Arun Gupta 00:05:22 So they’ve been doing it longer than that as a matter of fact. Our primary Intel is a silicon company and the primary means our customers consume our product, which is an Intel silicon, whether it’s in the client, in the Edge, in the data center, in the private Cloud whatever, the primary means they consume it is using all of these open source projects, hundreds of open source projects. So in order for them to make sure that that open source project continues to run in a most optimized manner, that’s exactly the reason Intel contributes to these open source projects.
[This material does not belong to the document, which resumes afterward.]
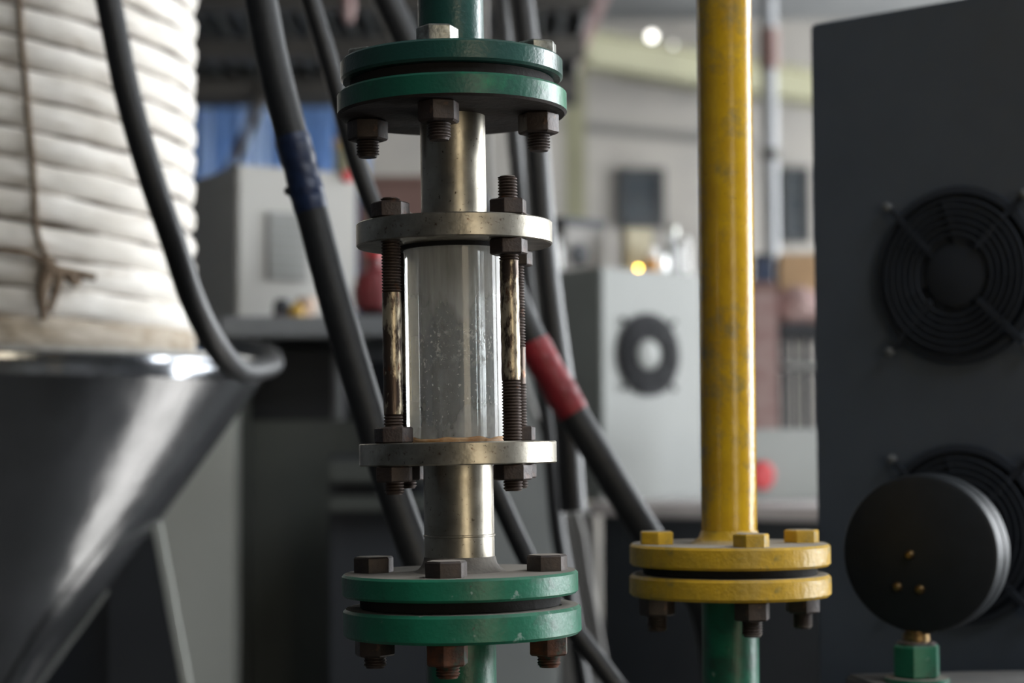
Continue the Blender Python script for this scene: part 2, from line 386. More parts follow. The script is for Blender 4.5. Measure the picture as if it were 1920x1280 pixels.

Because we have new instruction set coming out in a chip we have new features coming out in the chip, we want to make sure like those features are available in Linux kernel in open JDK, which is a Java reference implementation in Python, in TensorFlow, in Cassandra, in Kafka, you pick a project, Intel contributes to 300 plus such projects.
Arun Gupta 00:06:22 So if you see the primary reason these companies, just like Intel is contributing, is to be aligned with their business case. And that’s the only way I’ve seen it sustained. And there are places where I’ve seen where you are contributing on the fringes, and it stays on the fringes and it doesn’t become either your strategy or a culture is sort of a tactic to handle it. And I’m really excited that I am at Intel here because, the leadership truly gets it. Thatís why we contribute to open ecosystem, why it matters to us.
Kanchan Shringi 00:07:01 Okay, makes sense. You mentioned community knowledge, so that’s adding to the knowledge of people within the company. So it’s intellectual knowledge, but what about intellectual property?